Given the following example code:
public class MyClass
{
private int _n;
private volatile int _volN;
public void setN(int i) {
_n = i;
}
public void setVolN(int i) {
_volN = i;
}
public int getN() {
return _n;
}
public int getVolN() {
return _volN;
}
public static void main() {
final MyClass mc = new MyClass();
Thread t1 = new Thread() {
public void run() {
mc.setN(5);
mc.setVolN(5);
}
};
Thread t2 = new Thread() {
public void run() {
int volN = mc.getVolN();
int n = mc.getN();
System.out.println("Read: " + volN + ", " + n);
}
};
t1.start();
t2.start();
}
}
The behavior of this test code is well defined in jdk1.5+, but is not well defined pre-jdk1.5.
In the pre-jdk1.5 world, there was no defined relationship between volatile accesses and non-volatile accesses. therefore, the output of this program could be:
Read: 0, 0
Read: 0, 5
Read: 5, 0
Read: 5, 5
In the jdk1.5+ world, the semantics of volatile were changed so that volatile accesses affect non-volatile accesses in exactly the same way as synchronization. therefore, only certain outputs are possible in the jdk1.5+ world:
Read: 0, 0
Read: 0, 5
Read: 5, 0 <- not possible
Read: 5, 5
Output 3. is not possible because the reading of "5" from the volatile _volN establishes a synchronization point between the 2 threads, which means all actions from t1 taken before the assignment to _volN must be visible to t2.
Further reading:
Fixing the java memory model, part 1
Fixing the java memory model, part 2
In your example the volatile keyword only guarantees that the last reference written, by any thread, to 'm' will be visible to any thread reading 'm' subsequently.

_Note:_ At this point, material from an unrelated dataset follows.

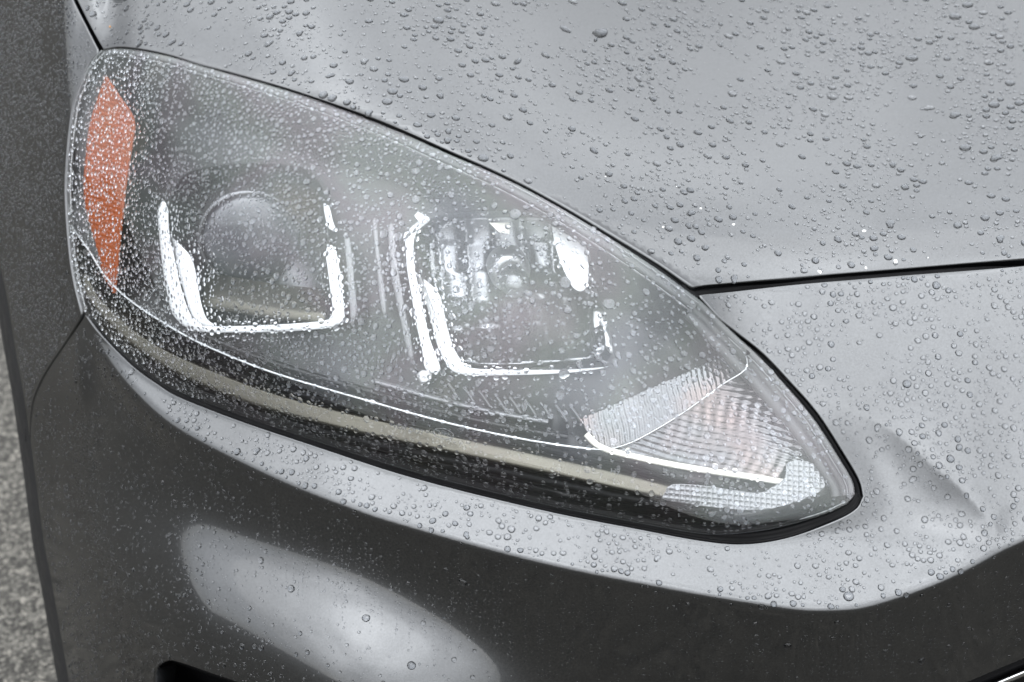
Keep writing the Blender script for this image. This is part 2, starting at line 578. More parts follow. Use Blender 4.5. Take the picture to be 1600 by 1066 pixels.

It doesn't guarantee anything about your get().
So using the following sequence:
Thread-1: get() returns 2
Thread-2: set(3)
Thread-1: get()
it is totally legitimate for you to get back 2 and not 3. volatile doesn't change anything to that.
But if you change your Mutable class to this:
class Mutable {
private volatile int value;
public int get()
{
return a;
}
public int set(int value)
{
this.value = value;
}
}
Then it is guaranteed that the second get() from Thread-1 shall return 3.
Note however that volatile typically ain't the best synchronization method.
In you simple get/set example (I know it's just an example) a class like AtomicInteger, using proper synchronization and actually providing useful methods, would be better.
volatile only provides guarantees about the reference to the Object that is declared so. The members of that instance don't get synchronized.
According to the Wikipedia, you have:
(In all versions of Java) There is a global ordering on the reads and
writes to a volatile variable. This
implies that every thread accessing a
volatile field will read its current
value before continuing, instead of
(potentially) using a cached value.
(However, there is no guarantee about
the relative ordering of volatile
reads and writes with regular reads
and writes, meaning that it's
generally not a useful threading
construct.)
(In Java 5 or later) Volatile reads and writes establish a happens-before
relationship, much like acquiring and
releasing a mutex.
So basically what you have is that by declaring the field volatile, interacting with it creates a "point of synchronization", after which any change will be visible in other threads. But after that, using get() or set() is unsynched. The Java Spec has a more thorough explanation.
Use of volatile rather than a fully synchronized value is essentially an optimization. The optimization comes from the weaker guarantees provided for a volatile value compared with a synchronized access. Premature optimmization is the root of all evil; in this case, the evil could be hard to track down because it would be in the form of race conditions and such like. So if you need to ask, you probably ought not to use it.
volatile does not "provide visibility". Its only effect is to prevent processor caching of the variable, thus providing a happens-before relation on concurrent reads and writes. It does not affect the members of an object, nor does it provide any synchronisation synchronized locking.
As you haven't told us what the "correct" behaviour of your code is, the question cannot be answered.